§ **WHAT THE TASK REQUIRES**
What number of lines hold the word "this"? State that number and nothing besides.

§ **AVAILABLE DATA**
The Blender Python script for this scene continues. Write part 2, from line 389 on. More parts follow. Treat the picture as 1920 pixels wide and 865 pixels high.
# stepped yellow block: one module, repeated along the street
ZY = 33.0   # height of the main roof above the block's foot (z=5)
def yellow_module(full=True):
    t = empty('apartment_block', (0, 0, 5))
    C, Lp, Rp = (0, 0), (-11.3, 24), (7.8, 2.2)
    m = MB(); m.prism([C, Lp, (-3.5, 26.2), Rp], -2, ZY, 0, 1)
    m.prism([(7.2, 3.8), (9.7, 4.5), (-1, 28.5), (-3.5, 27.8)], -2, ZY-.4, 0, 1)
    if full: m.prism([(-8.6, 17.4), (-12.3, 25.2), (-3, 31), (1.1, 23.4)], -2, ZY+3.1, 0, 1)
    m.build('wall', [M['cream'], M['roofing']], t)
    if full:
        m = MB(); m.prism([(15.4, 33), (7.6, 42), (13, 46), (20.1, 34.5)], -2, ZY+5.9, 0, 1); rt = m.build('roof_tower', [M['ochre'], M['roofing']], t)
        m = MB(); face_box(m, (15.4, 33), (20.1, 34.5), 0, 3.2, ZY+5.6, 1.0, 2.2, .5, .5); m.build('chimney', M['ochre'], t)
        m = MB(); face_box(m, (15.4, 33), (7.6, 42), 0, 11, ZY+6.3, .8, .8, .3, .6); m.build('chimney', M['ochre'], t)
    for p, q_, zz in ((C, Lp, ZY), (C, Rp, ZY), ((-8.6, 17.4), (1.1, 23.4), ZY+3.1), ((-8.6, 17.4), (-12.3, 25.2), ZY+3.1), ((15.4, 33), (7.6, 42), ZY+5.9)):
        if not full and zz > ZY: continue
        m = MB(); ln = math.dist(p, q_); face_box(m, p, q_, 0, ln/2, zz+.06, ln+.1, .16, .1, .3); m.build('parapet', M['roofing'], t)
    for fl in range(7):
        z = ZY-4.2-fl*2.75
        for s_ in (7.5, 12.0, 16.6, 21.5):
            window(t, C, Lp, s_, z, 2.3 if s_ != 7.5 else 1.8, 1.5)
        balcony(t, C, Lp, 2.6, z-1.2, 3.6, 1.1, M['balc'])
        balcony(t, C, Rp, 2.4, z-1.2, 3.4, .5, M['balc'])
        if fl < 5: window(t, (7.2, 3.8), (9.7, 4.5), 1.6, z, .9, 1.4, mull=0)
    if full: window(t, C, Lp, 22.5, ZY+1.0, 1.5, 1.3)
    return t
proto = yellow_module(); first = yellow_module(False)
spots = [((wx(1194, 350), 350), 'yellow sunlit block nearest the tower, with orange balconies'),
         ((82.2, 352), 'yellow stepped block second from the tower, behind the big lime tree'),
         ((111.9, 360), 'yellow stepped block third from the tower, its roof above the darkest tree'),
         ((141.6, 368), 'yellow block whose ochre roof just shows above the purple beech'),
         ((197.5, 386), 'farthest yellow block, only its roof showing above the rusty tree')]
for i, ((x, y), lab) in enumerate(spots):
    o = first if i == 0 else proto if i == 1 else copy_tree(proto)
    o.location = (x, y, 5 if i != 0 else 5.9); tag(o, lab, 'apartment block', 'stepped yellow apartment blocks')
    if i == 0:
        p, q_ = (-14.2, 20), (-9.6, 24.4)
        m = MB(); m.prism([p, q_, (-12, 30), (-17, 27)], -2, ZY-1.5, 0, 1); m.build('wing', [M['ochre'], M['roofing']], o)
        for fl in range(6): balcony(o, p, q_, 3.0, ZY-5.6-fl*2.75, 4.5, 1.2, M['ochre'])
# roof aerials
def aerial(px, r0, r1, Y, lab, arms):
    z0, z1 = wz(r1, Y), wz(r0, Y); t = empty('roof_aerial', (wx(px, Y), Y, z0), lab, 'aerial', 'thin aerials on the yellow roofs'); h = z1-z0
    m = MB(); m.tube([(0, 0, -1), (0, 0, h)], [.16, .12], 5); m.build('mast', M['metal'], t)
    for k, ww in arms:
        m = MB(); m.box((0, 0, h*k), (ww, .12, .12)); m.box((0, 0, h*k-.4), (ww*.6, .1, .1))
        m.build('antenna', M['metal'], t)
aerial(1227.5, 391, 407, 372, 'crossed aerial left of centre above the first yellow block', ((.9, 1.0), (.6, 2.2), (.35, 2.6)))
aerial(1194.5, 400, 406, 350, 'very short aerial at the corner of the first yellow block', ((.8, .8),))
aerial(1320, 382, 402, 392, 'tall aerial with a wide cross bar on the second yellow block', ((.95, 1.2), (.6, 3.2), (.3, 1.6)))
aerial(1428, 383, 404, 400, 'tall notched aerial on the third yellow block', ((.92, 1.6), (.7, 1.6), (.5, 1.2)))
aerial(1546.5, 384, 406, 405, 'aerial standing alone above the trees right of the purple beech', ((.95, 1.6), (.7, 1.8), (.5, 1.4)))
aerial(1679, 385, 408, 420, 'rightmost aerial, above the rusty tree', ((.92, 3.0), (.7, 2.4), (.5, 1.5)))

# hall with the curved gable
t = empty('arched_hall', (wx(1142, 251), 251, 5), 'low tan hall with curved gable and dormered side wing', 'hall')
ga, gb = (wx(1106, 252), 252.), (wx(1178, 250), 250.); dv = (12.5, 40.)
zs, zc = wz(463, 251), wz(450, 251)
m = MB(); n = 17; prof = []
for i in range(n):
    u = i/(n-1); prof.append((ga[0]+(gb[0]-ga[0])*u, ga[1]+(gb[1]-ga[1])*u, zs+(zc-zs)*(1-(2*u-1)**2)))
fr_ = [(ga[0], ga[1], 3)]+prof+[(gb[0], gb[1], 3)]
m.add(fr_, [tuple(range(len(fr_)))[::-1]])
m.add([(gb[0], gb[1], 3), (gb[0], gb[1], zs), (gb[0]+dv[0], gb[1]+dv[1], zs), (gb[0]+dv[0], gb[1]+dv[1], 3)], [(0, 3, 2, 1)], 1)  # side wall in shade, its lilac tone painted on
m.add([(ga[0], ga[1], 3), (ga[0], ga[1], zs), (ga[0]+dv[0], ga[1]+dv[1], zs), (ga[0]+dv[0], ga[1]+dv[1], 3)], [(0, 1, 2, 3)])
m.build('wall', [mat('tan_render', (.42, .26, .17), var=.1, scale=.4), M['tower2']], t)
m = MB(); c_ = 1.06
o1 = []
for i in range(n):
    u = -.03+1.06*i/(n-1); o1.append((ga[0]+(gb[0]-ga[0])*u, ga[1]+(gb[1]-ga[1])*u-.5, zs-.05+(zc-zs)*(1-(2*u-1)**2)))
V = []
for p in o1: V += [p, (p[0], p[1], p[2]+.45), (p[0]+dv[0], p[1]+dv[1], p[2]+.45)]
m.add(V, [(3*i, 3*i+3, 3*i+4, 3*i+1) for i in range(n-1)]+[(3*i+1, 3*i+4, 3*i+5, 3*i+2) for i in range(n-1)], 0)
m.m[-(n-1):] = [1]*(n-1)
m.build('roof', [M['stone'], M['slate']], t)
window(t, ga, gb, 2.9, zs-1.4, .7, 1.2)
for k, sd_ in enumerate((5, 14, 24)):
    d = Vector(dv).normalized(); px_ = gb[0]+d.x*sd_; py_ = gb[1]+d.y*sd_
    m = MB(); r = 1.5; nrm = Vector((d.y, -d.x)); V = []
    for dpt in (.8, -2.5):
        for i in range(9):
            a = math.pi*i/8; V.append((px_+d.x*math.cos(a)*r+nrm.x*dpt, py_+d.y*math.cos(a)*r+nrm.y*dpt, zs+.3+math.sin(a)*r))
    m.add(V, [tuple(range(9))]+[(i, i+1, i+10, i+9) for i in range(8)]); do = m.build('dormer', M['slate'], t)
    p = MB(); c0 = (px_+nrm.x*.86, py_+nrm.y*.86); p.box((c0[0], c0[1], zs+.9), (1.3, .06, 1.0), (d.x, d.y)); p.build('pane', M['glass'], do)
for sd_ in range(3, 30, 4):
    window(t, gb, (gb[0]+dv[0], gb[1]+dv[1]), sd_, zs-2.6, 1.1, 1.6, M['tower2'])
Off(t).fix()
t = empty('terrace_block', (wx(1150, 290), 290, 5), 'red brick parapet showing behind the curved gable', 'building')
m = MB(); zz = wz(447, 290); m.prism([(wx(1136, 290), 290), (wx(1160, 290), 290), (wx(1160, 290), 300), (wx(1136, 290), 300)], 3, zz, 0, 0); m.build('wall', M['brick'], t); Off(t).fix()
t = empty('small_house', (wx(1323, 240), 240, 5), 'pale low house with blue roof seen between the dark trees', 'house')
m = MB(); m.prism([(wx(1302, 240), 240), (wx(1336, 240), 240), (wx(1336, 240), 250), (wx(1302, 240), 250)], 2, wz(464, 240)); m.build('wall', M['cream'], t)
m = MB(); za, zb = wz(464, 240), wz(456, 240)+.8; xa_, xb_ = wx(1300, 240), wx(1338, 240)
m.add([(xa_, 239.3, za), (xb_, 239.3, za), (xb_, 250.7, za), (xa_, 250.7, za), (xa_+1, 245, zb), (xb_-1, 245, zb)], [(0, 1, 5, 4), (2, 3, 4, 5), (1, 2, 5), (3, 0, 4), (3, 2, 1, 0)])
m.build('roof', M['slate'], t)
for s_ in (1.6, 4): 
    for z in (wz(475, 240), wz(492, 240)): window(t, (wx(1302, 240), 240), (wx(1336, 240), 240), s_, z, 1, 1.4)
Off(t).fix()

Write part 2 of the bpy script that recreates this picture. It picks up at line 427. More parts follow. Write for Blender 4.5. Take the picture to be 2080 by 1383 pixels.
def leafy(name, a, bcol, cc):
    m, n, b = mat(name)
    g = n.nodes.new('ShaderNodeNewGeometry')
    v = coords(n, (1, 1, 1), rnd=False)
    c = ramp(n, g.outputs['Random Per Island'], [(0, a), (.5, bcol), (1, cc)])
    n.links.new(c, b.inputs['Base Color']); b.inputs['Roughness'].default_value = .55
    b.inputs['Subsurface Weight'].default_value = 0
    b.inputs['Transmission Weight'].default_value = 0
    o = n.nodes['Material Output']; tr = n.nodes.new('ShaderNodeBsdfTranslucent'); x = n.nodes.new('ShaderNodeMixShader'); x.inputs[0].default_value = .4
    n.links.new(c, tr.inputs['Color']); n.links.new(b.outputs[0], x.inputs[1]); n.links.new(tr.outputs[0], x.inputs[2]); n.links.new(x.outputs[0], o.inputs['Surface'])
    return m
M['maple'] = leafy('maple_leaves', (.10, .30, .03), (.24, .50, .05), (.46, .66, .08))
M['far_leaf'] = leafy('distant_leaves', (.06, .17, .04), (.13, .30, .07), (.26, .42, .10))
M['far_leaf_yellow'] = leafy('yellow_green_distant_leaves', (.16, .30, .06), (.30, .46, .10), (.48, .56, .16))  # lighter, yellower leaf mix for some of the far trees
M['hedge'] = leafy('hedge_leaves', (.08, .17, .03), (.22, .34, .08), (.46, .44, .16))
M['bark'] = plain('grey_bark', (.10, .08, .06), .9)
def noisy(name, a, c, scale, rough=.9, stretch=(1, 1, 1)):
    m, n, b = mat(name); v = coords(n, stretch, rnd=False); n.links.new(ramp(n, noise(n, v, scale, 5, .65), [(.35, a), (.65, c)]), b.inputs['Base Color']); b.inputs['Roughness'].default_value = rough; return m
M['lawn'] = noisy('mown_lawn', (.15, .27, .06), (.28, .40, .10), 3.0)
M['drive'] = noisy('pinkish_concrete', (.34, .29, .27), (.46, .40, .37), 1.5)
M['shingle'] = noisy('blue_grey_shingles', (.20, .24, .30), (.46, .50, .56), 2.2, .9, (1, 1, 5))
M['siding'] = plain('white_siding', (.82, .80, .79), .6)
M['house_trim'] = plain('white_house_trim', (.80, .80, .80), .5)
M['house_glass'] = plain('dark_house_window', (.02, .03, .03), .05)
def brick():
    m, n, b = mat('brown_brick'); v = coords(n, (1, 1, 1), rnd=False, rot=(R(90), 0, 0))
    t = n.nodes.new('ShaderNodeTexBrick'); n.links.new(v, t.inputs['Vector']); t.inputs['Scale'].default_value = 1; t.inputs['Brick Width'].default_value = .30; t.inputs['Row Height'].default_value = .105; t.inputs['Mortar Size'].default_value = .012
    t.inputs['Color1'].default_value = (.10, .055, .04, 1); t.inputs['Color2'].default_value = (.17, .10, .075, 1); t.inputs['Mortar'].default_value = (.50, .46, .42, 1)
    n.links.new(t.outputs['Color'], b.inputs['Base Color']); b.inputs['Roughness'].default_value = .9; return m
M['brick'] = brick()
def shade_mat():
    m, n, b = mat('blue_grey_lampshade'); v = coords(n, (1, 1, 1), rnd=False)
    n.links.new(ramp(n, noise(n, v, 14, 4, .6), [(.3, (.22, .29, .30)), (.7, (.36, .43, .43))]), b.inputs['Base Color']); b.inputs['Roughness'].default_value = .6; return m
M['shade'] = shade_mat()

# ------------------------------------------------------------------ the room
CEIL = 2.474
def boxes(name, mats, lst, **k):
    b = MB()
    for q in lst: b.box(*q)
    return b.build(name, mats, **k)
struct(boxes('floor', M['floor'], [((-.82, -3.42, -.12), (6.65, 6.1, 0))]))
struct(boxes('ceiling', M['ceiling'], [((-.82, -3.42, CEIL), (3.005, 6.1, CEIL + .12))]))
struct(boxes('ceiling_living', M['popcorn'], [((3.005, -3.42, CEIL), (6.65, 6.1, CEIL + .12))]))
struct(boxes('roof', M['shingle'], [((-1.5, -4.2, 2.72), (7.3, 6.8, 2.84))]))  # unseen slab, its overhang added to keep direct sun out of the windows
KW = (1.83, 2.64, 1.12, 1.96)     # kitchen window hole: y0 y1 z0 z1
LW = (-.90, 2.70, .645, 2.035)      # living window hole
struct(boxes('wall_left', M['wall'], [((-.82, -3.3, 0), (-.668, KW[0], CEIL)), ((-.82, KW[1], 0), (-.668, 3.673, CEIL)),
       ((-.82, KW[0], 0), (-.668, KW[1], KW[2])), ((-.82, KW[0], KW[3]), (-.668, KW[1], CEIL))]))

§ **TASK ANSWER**
2